Da mesma maneira que a cultura indiana é utilizada como pretexto para o filme se considerar inclusivo e diverso, os apelos do terror não têm qualquer dose de criatividade. Não é preciso esperar originalidade (até porque criar algo absolutamente inédito é raro após tantos anos de cinema), mas é possível dar uma abordagem própria do cineasta para algo já existente. E é justamente essa prática criativa que falta a uma narrativa sem identidade que simplesmente repete momentos consagrados no subgênero sobrenatural, realizados com mais eficiência em outros filmes. Há a cena de susto em que a protagonista acorda de um pesadelo ou tenta investigar com um colega as origens do mal e se depara com um perigo mortal, em que uma professora é assombrada e atacada por uma força invisível na escola fechada à noite e em que um ritual de proteção contra o demônio é feito em torno de algumas personagens. A cada repetição genérica, a narrativa parece cada vez mais uma emulação de outros projetos incapaz de provocar reações no público por suas próprias escolhas artísticas.

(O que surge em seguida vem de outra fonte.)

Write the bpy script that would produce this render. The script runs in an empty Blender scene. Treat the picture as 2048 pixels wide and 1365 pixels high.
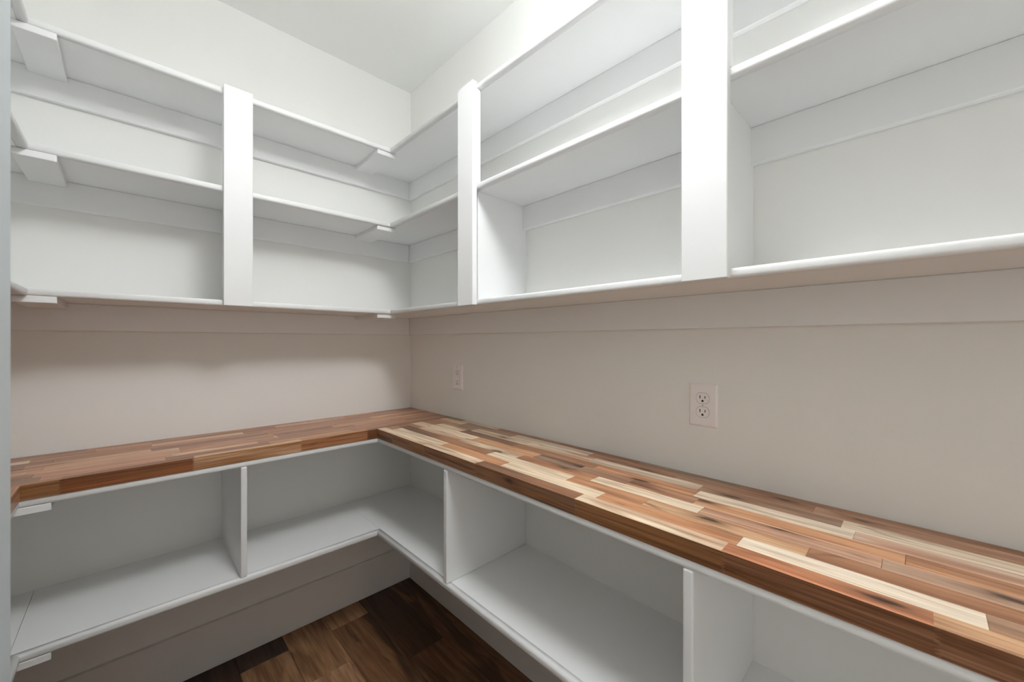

A falta de uma identidade específica que o retire do lugar comum óbvio se reflete igualmente nas cenas teoricamente violentas. Existe um esforço significativo para tornar uma trama que tem ataques brutais de um demônio, torturas prolongadas antes de um assassinato e tentativas de controle sobre as almas das vítimas a mais limpa possível. A sequência em si possui uma violência considerável, mas Bishal Dutta encena esses momentos como se nada realmente doloroso atingisse os corpos dos personagens. Possivelmente, o caso mais contraditório é a morte de um colega de Sam, causada por golpes violentos que não produzem os efeitos correspondentes. Este pode ser mais um esforço mal sucedido de “Não abra!” de parecer assustador, mas não tão assustador assim para atrair os interessados pelo gênero sem afastar aqueles que não gostam tanto; de parecer culturalmente relevante, mas trazendo a cultura indiana como adereço vazio. Tanto esforço apenas leva a uma conclusão que tenta usar a fórmula de desfecho feliz que não é tão feliz assim para, efetivamente, ser uma experiência sem brilho.